HELLENiQ ENERGY aims to have control over the companies through which it operates in its areas of interest. Participating in specific sectors via companies that may compete with each other, or where shareholders have differing strategies, creates management and governance challenges. Our priority is to rationalize our portfolio in the electricity and natural gas sectors.
Regarding DEPA Commerce, selling our 35% stake to the Greek state is being considered as a potential solution. The discussions we are conducting, I believe, will lead to a resolution that aligns with the strategies of both parties. As for Elpedison, Edison has been an excellent partner over the past 15 years, bringing expertise and know-how. However, at this stage, our strategic priorities no longer align. We mutually agreed on a process that will lead to a positive outcome for both Groups as well as for Elpedison, one of the most significant companies in the Greek market.
You follow an investor-friendly dividend policy. Do you plan to continue at this pace? What are your plans for rewarding shareholders in the near future?
Historically, our annualized dividend yield has been highly competitive, both compared to large-cap companies listed on the Athens Stock Exchange and similar international firms, averaging above 8% over the past eight years. This year’s interim dividend was set at €0.20 per share, and based on the year-end results, we will announce our proposal for the total dividend for 2024. The company takes into account a range of factors in shaping its dividend policy, targeting a distribution of 35%-50% of Comparable Net Profits. This is done with consideration for the dividend yield, future prospects, and trends in the broader European sector.
Are you satisfied with the stock’s performance following the recent placement? How did the investment community respond?
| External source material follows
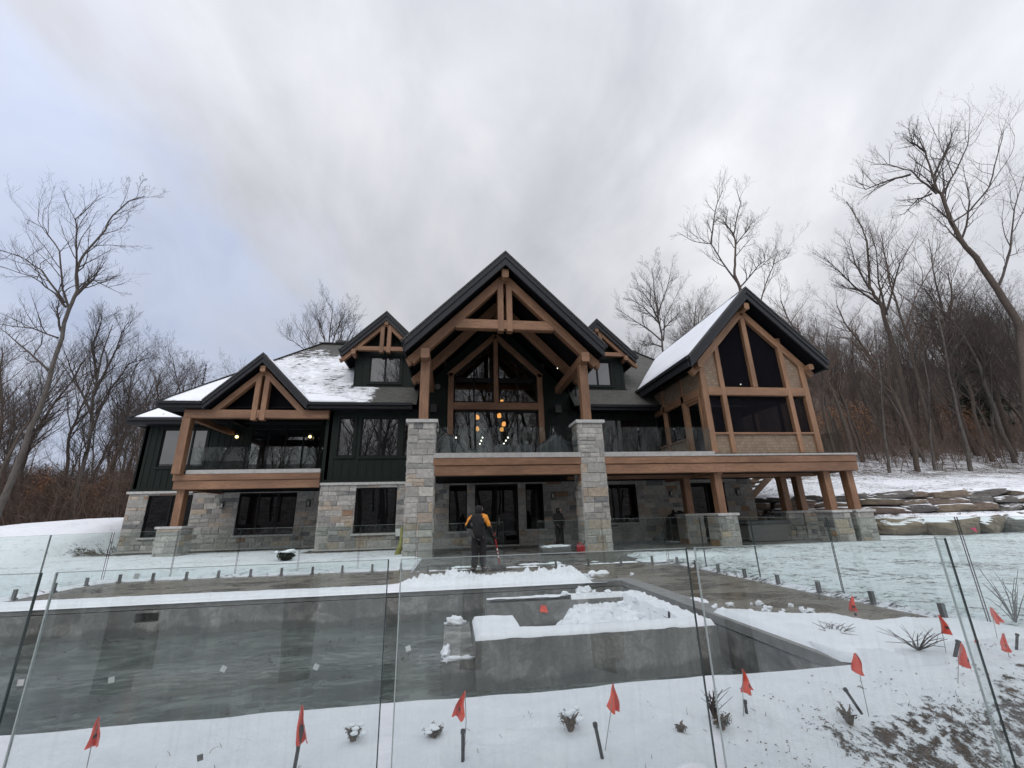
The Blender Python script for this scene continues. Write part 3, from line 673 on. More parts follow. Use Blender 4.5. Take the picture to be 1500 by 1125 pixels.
# (cut by the great window: built as pieces below)
for s, dx in ((dl, CX-6.4), (dr, CX+6.4)):
    truss(dx, 23.55, 12.60, 1.0, 2.28, 10.86, .26, kp=.24, post_gap=.32, rh=.24, rw=.24)
    k = MB(); k.beam((dx, 23.35, 12.47), (dx, 24.3, 12.47), .24, .28, ch=.05)
    for q in (-1, 1): k.beam((dx+q*1.72, 23.35, 10.62), (dx+q*1.72, 24.2, 10.62), .24, .30, ch=.04)
    k.build('beam_end', M['cedar'], H)
    wx0, wx1 = dx-.86, dx+.86
    hs = [(wx0, wx1, 8.98, 10.55)]
    siding(dx-1.72, dx+1.72, 8.60, 10.75, 24.0, hs, .2, .40, 'dormer_wall')
    k = MB(); k.poly([(dx-1.9, 24.02, 10.7), (dx+1.9, 24.02, 10.7), (dx, 24.02, 12.65)]); k.box((dx-1.72, 24.2, 8.7), (dx-1.5, 27.0, 11.1)); k.box((dx+1.5, 24.2, 8.7), (dx+1.72, 27.0, 11.1)); k.box((dx-1.8, 23.93, 8.58), (dx+1.8, 23.998, 8.76))
    k.build('dormer_cheek', M['siding'], H)
    window(*hs[0], 24.0, (.5,), pane='win', sill=False, casing=1, rec=.05)
    k = MB(); k.box((dx-1.5, 24.3, 8.8), (dx+1.5, 26.5, 8.85)); k.box((dx-1.4, 24.9, 8.9), (dx+1.4, 25.0, 12)); k.build('attic_lining', M['soffit'], H)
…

Could we expect similar moves in the future?
The issue of a potential new private placement of HELLENiQ ENERGY shares is solely a matter for the shareholders and not the company. However, the successful completion of the transaction for the disposal of an 11% stake, in the share capital to international and domestic investors, was another testament to the investment community's confidence in HELLENiQ ENERGY's strategy and prospects. Following the significant increase in free float, we have seen a notable improvement in the stock’s liquidity, trading activity, and overall investor interest. It’s worth mentioning that since the beginning of 2024, the total shareholder return, including distributions, has outperformed comparable European companies.
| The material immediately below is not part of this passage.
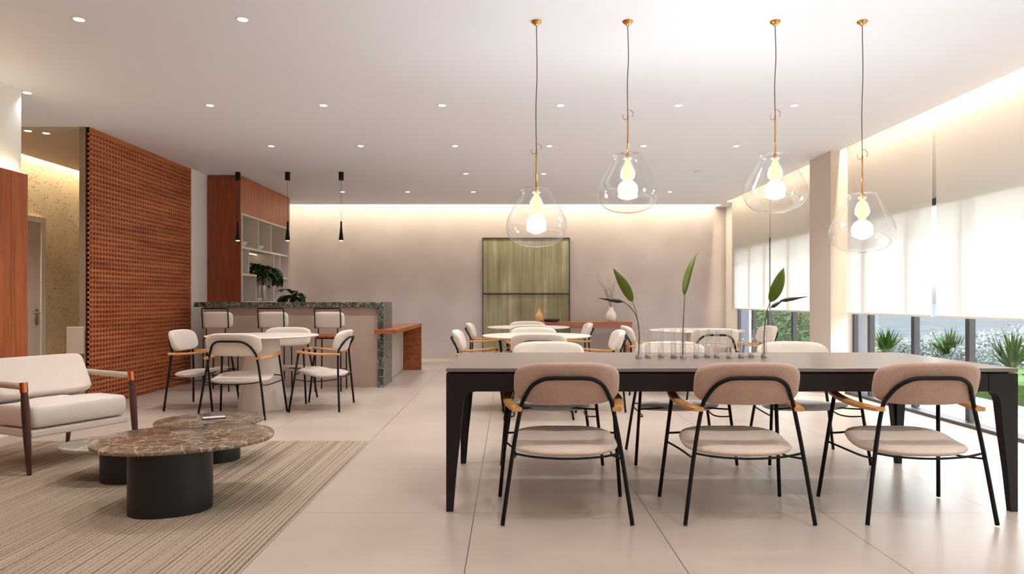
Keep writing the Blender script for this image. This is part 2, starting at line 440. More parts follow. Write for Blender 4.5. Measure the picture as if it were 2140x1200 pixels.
m = MB()
m.box(4.12, 4.30, -3.7, 8.08, 2.08, 3.30); m.box(4.12, 4.30, 8.65, 13.0, 2.08, 3.30)
m.box(4.12, 4.30, 12.16, 13.0, 0, 2.08); m.box(4.12, 4.30, -3.7, -2.6, 0, 2.08)
struct(m.build('wall_right', M['white']))
struct(MB().box(3.80, 4.26, 8.08, 8.65, 0, 3.30).build('wall_pillar', M['pillar']))
# timber cladding on the left wall with a light strip on its top edge
cl = struct(MB().box(-4.12, -4.075, -3.7, 5.775, .09, 2.17).build('trim_2', M['wood']))
struct(MB().box(-4.12, -4.09, -3.7, 5.77, 0, .09).build('baseboard_left', M['white']))
struct(MB().box(-4.105, -4.09, -3.6, 5.77, 2.17, 2.178).build('trim_3', M['led']))
# corridor door in the stone wall
d = struct(MB().box(-5.95, -5.91, 7.70, 8.60, 0, 2.08).build('door_1', M['door'], bevel=.004))
part('door_frame', M['door'], d, lambda m: (m.box(-5.95, -5.895, 8.60, 8.68, 0, 2.15), m.box(-5.95, -5.895, 7.62, 7.70, 0, 2.15), m.box(-5.95, -5.895, 7.70, 8.60, 2.08, 2.15)))
h = part('handle_plate', M['chrome'], d, lambda m: m.box(-5.91, -5.900, 8.50, 8.545, .80, 1.0))
part('lever', M['chrome'], h, lambda m: m.tube([(-5.90, 8.52, .95), (-5.86, 8.52, .95), (-5.855, 8.40, .95)], .011))

# windows: bottom rail, head, mullions, panes
def window(name, y0, y1, muls):
    w = struct(MB().box(3.97, 4.115, y0, y1, 0, .03).build(name, M['frame']))
    part('head_frame', M['frame'], w, lambda m: m.box(4.05, 4.115, y0, y1, 2.02, 2.08))
    edges = [y0]+muls+[y1]
    for y, wd in muls_w(muls): part('mullion', M['frame'], w, lambda m: m.box(4.055, 4.110, y-wd/2, y+wd/2, .035, 2.02))
    for y in (y0, y1):
        s_ = 1 if y == y0 else -1
        part('side_frame', M['frame'], w, lambda m: m.box(4.06, 4.110, min(y, y+s_*.035), max(y, y+s_*.035), .035, 2.02))
    for a, b in zip(edges, edges[1:]):
        part('pane', M['pane'], w, lambda m: m.box(4.080, 4.086, a+.03, b-.03, .03, 2.03))
    return w
def muls_w(ms): return [(y, .055) for i, y in enumerate(ms)]
window('window_1', 8.65, 12.16, [9.80, 10.72, 11.39])
window('window_2', -2.6, 8.08, [y for y in (-1.40, -.57, .26, 1.09, 1.92, 2.75, 3.58, 4.41, 5.23, 6.05, 6.87, 7.71)])
struct(MB().box(4.12, 4.262, 8.068, 8.08, .0, 2.08).build('trim_4', M['reveal']))  # thin facing added so the pillar's outer face is shaded by colour
struct(MB().box(4.12, 4.262, 12.148, 12.16, .0, 2.08).build('trim_5', M['reveal']))  # same shade-coloured facing on the far reveal
# roller blinds in front of the glass
def blind(y0, y1, label, zb=.945):
    b = thing('roller_blind', label, 'blind', (4.0, (y0+y1)/2, zb), 0, 'white screen roller blinds')
    hw = (y1-y0)/2
    part('fabric', M['blind'], b, lambda m: m.box(-.0012, .0012, -hw, hw, .02, 2.96-zb))
    part('hem_bar', M['hem'], b, lambda m: m.box(-.006, .006, -hw, hw, 0, .022), bevel=.003)
    part('roller_tube', M['hem'], b, lambda m: m.tube([(0,-hw,2.99-zb),(0,hw,2.99-zb)], .03, 14), smooth='auto')
blind(10.525, 12.28, 'white translucent roller blind against the back wall corner, left of the thin dark gap')
blind(8.66, 10.465, 'white translucent roller blind between the thin dark gap and the pillar')
blind(6.47, 8.07, 'white translucent roller blind just right of the pillar, up to the narrow bright gap')
blind(4.3, 6.40, 'white translucent roller blind at the right edge, nearest in view')
blind(.9, 4.23, 'unseen white roller blind added to curb daylight, beside the table past the right edge')  # out of frame, added to keep daylight off the right-hand floor
blind(-2.55, .83, 'unseen white roller blind added to curb daylight, furthest back behind the camera')  # also unseen, added to cut the daylight coming in

# ------------------------------------------------------------------ outside
struct(MB().box(4.10, 5.45, -8, 14, -.14, -.02).build('terrace_paving', M['paving']))
struct(MB().box(5.45, 9.5, -8, 22, -.16, .20).build('planting_bed', M['grass']))
struct(MB().box(4.95, 4.965, -8, 14, -.021, -.012).build('paving_channel', M['pillar']))
struct(MB().box(9.5, 900, -500, 1500, -7.2, -7).build('water', M['sea']))
def bush(x, y, z, rx, ry, rz_, n, s_, mat, name, label, cat, group=None, nrm=None):
    m = MB(); rnd = random.Random(int(x*97+y*131))
    for i in range(n):
        while True:
            a = Vector((rnd.uniform(-1,1), rnd.uniform(-1,1), rnd.uniform(-.2,1)))
            if .35 < a.length < 1: break
        c = Vector((a.x*rx, a.y*ry, max(.0, a.z*rz_+.02)))
        d = Vector((rnd.uniform(-1,1), rnd.uniform(-1,1), rnd.uniform(-.2,1))).normalized()
        m.leaf(c, c+d*s_*rnd.uniform(.6,1.3), s_*.42, (rnd.uniform(-1,1), rnd.uniform(-1,1), rnd.uniform(.1,1)), .1, 2, .1)
    b = thing(name, label, cat, (x,y,z), 0, group)
    m.build('foliage', mat, b)
    part('stem', M['twig'], b, lambda m: [m.tube([(0,0,0), (.3*rx*math.cos(k), .3*ry*math.sin(k), rz_*.6)], .012, 5) for k in range(0,6)])
    return b
def agave(x, y, z, h_, n, label):
    m = MB(); rnd = random.Random(int(x*31+y*17))
    for i in range(n):
        a = rnd.uniform(0, 2*PI); e = rnd.uniform(.55, 1.5); L = h_*rnd.uniform(.6, 1.05)
        t = Vector((math.cos(a)*math.cos(e), math.sin(a)*math.cos(e), math.sin(e)))
        b0 = Vector((math.cos(a)*.03, math.sin(a)*.03, .05+rnd.uniform(0,.2)*h_))
        m.leaf(b0, b0+t*L, .032, (0,0,1) if e < 1.2 else (math.cos(a), math.sin(a), 0), -.06, 5, .35, (.25, 1))
    b = thing('agave_plant', label, 'plant', (x,y,z), 0, 'spiky plants outside the window')
    m.build('leaves', M['agave'], b)
    part('stem', M['stem'], b, lambda m: m.lathe([(.05,0),(.045,.15),(.02,.3)], seg=10))
BZ = .20
agave(6.2, 11.27, BZ, .41, 80, 'green spiky agave outside, farthest, by the first thick window mullion')
agave(6.45, 10.02, BZ, .43, 80, 'green spiky agave outside, amid pale shrubs between the two window mullions')
agave(6.20, 8.42, BZ, .46, 80, 'green spiky agave outside, nearest, at the right edge of the view')
for i, (x, y, rx, ry, h_) in enumerate([(6.75,11.75,.36,.42,.24),(6.85,10.95,.36,.36,.36),(7.15,10.1,.40,.42,.44),(6.35,9.42,.30,.28,.28),(6.95,9.25,.46,.42,.56),(6.95,8.35,.28,.34,.50)]):
    bush(x, y, BZ, rx, ry, h_, 1500, .06, M['silver'], 'silver_shrub',
         ['silvery shrub outside, behind the farthest agave', 'silvery shrub outside, between the farthest and middle agaves', 'silvery shrub outside, right behind the middle agave',
          'small silvery shrub in front of the middle agave', 'largest silvery shrub outside, left of the nearest agave', 'silvery shrub outside, beyond the nearest agave'][i], 'shrub', 'silvery shrubs outside the window')
bush(5.9, 7.1, BZ, .4, .5, .62, 700, .09, M['agave'], 'green_shrub', 'bright green shrub outside beyond the right end of the table', 'shrub')
for i, y in enumerate([12.65, 14.15, 15.65, 17.15, 18.65]):
    bush(6.0+.12*i, y, BZ, .62, .66, [1.9,1.7,1.5,1.6,1.7][i], 1500, .15, M['hedge'], 'hedge_bush',
         ['dark green hedge bush outside, first beside the pillar window', 'green hedge bush outside, second beyond the far window', 'green hedge bush outside, third beyond the far window', 'green hedge bush outside, fourth beyond the far window', 'green hedge bush outside, last beyond the far window'][i], 'hedge', 'hedge bushes beyond the far window')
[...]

What factors do you believe will influence oil prices in the near future? How do you think the market will be affected by Trump's election, given his declared support for fossil fuels?
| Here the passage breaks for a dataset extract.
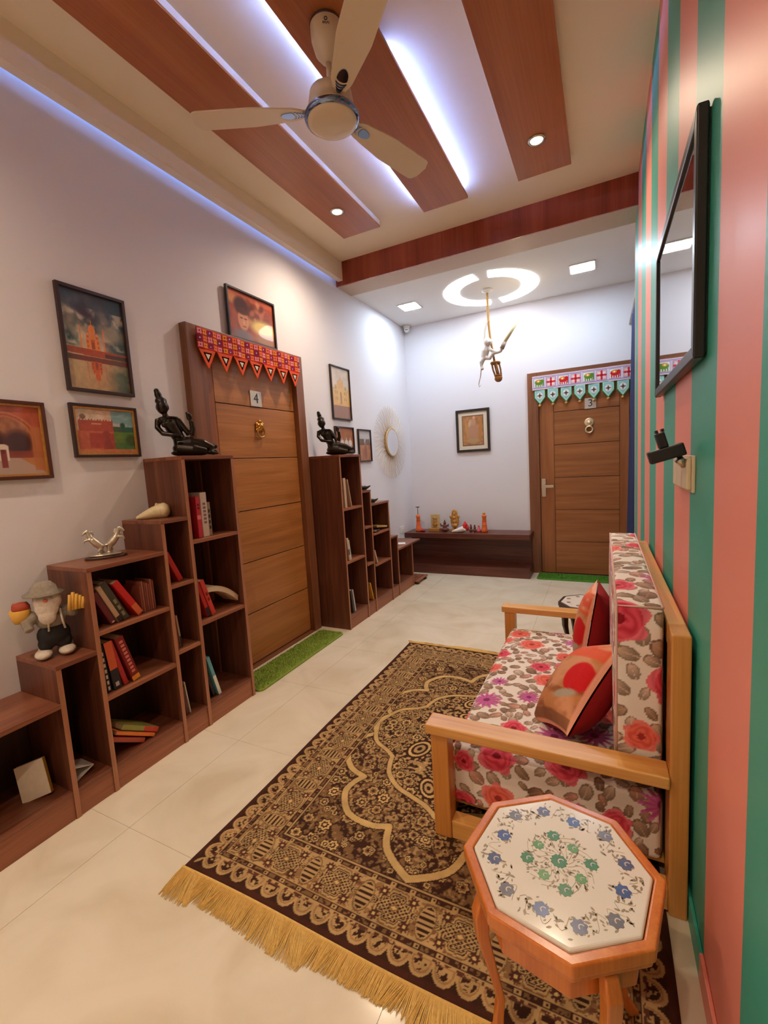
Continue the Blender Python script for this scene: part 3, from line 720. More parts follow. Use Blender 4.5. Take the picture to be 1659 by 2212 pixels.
def p_arch(u, v):
    c = Canvas(u, v, (176, 84, 54)); n = fbm(u*9, v*9, 3); c.c *= (.82+.36*n)[..., None]
    for r, col in ((1.0, (196, 116, 74)), (.93, (164, 78, 50)), (.86, (186, 108, 70)), (.78, (150, 84, 52))):
        c.put((np.abs(u-.46) < .46*r) & (v < .55+.36*r*np.sqrt(np.clip(1-(np.abs(u-.46)/(.46*r))**1.6, 0, 1))), col)
    c.put(np.clip(fbm(u*14, v*14, 5)*1.6-.5, 0, 1)*(np.abs(u-.46) < .34)*(v > .45)*(v < .82), (206, 160, 104), .6)
    c.ell(.25, .48, .20, .17, (66, 30, 26), .5); c.ell(.62, .46, .22, .18, (70, 32, 28), .5)
    c.rect(.0, 1, .25, .34, (150, 66, 52), .7)
    c.put((v < .24) & (v < .26-.0*u), (188, 160, 146)); c.tri([(.62, .24), (1, .24), (1, .02)], (192, 128, 78))
    c.put((u > .84) & (v < .7) & (v > .05), (188, 116, 66), .8)
    c.rect(.30, .47, .20, .40, (226, 206, 190)); c.ell(.385, .40, .085, .04, (226, 206, 190)); c.rect(.345, .43, .10, .36, (140, 66, 62)); c.ell(.385, .33, .03, .03, (110, 50, 46))
    return c.c
def p_taj_sunset(u, v):
    c = Canvas(u, v, (150, 128, 104)); n = fbm(u*3, v*4, 11); n2 = fbm(u*7+3, v*9, 13)
    sky = np.clip((v-.45)/.55, 0, 1)[..., None]; c.c = np.array((206, 180, 148))*(1-sky)+np.array((58, 70, 84))*sky
    c.put(np.clip((n+.35*u+.2*v-.70)*5, 0, 1), (44, 60, 72), .85); c.put(np.clip((n2-.50)*5, 0, 1)*(v > .45)*(v < .85), (222, 204, 176), .75)
    c.ell(.33, .80, .17, .045, (62, 54, 70), .8, -.25); c.ell(.78, .62, .2, .08, (150, 140, 124), .9)
    taj(c, .44, .42, .36, (232, 134, 62), (196, 92, 44))
    c.rect(0, 1, .355, .425, (170, 68, 38)); c.put((v > .36) & (v < .40) & (u > .62), (70, 36, 34)); c.put(np.abs(v-.355+.03*u) < .008, (226, 180, 150))
    c.put(v < .35, (196, 160, 118)); c.put((v < .35)*np.clip((fbm(u*4, v*6, 17)-.35)*3, 0, 1)*np.clip(u*1.6-.5, 0, 1), (74, 82, 66), .9)
    c.rect(0, 1, .29, .345, (110, 46, 36)); taj(c, .46, .30, .28, (206, 96, 44), (170, 70, 34), True)
    c.c *= (.9+.2*fbm(u*20, v*20, 19))[..., None]
    return c.c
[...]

Currently, global oil supply exceeds demand, a trend expected to continue into 2025, according to the International Energy Agency (IEA). Similarly, OPEC recently revised downward its forecasts for global oil demand growth for both this year and 2025. Weak demand in China, India, and other developing countries is exerting pressure on international crude prices. Even if OPEC+ production cuts remain in place, rising output from the U.S. and other non-OPEC producers outweighs the subdued demand. A potential shift in U.S. energy policy following the outcome of the presidential elections could influence the global energy landscape, including Europe. This, combined with other factors shaping global supply and demand for energy products, will inevitably impact prices. For instance, a U.S. administration more favorable to fossil fuels could lead to increased investment and production, which may either stabilize or further suppress prices, depending on the interplay of market dynamics.